Men have not only degraded women, but have made them mere instruments for their own comfort.  They have enslaved women’s minds, deprived them of education, and finally robbed them of the knowledge of their equal humanity.

and “equal” here does not really seem to mean “equal” in any modern way.  for example, does grimke seem to suggest that women are attempting to gain political, social and interpersonal standing so that they can indulge “equally” in the enslavement, deprivation and robbery that all humans are prone to?  i dont see it.

hilariously, in the 1500s, a woman named jane anger (!) describes and documents mens parasitic, filthy natures when she asserts that men are “comforted by our means.  Without our care they lie in their beds as dogs in litter and go like lousy mackerel swimming in the heat of summer.”  without women, men would lie in their own shit and be completely uninterested or unable to perform self-care.  not because aliens, and not because “gender” either.

so whats my point?  i guess i have two.  feminist-thinking women have been asserting for over a millenia that womens nature is misrepresented by patriarchy (and via patriarchal institutions such as religion) and that this is a deliberate ploy on behalf of men who want to dominate and enslave us.  women know, somehow, that this is not our true nature and we resist this propaganda/terror campaign bravely, actively and passionately.  we can feel that this is true, and we know that men are lying about us.  and we notably have *never* as far as i can tell tried to convince anyone that mens true nature wasnt and isnt exactly what it appears to be, and what men demonstrate by their own behavior, institutions and dictates across time and place.

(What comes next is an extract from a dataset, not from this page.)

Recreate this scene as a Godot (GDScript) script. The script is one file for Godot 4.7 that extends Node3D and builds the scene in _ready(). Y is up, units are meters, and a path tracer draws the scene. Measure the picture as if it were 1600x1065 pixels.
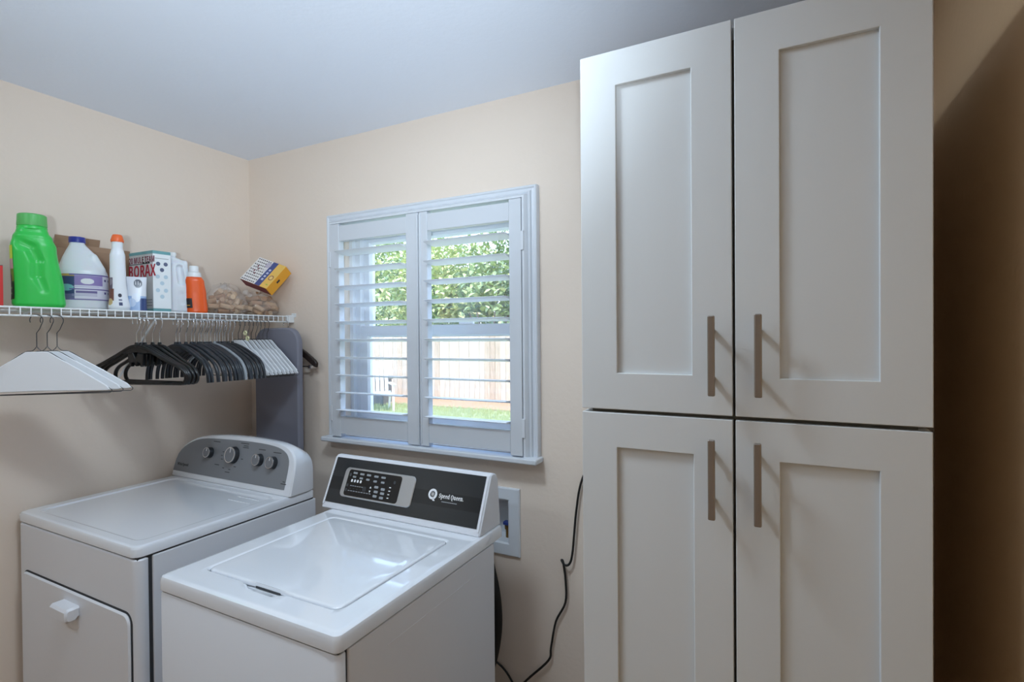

this rather significant addition to feminist thought appears to be new.  this is not our history, but a recent development that seems to have appeared with equality rhetoric, and certainly after the burning times, where women learned more and more (not less and less) what men were capable of, and what they did to women who said and did things men didnt like.  and following a global campaign to silence and erase feminist thought, including women who for 1000 years (or more) have been documenting what appears to be a universal model of male behavior that doesnt differ *at all* across time and place, including males *acting out* parasitism, necrophilia, violence and rape, regardless of what jobs they do, clothes they wear or anything else.  i think this needs to be discussed.  that is all.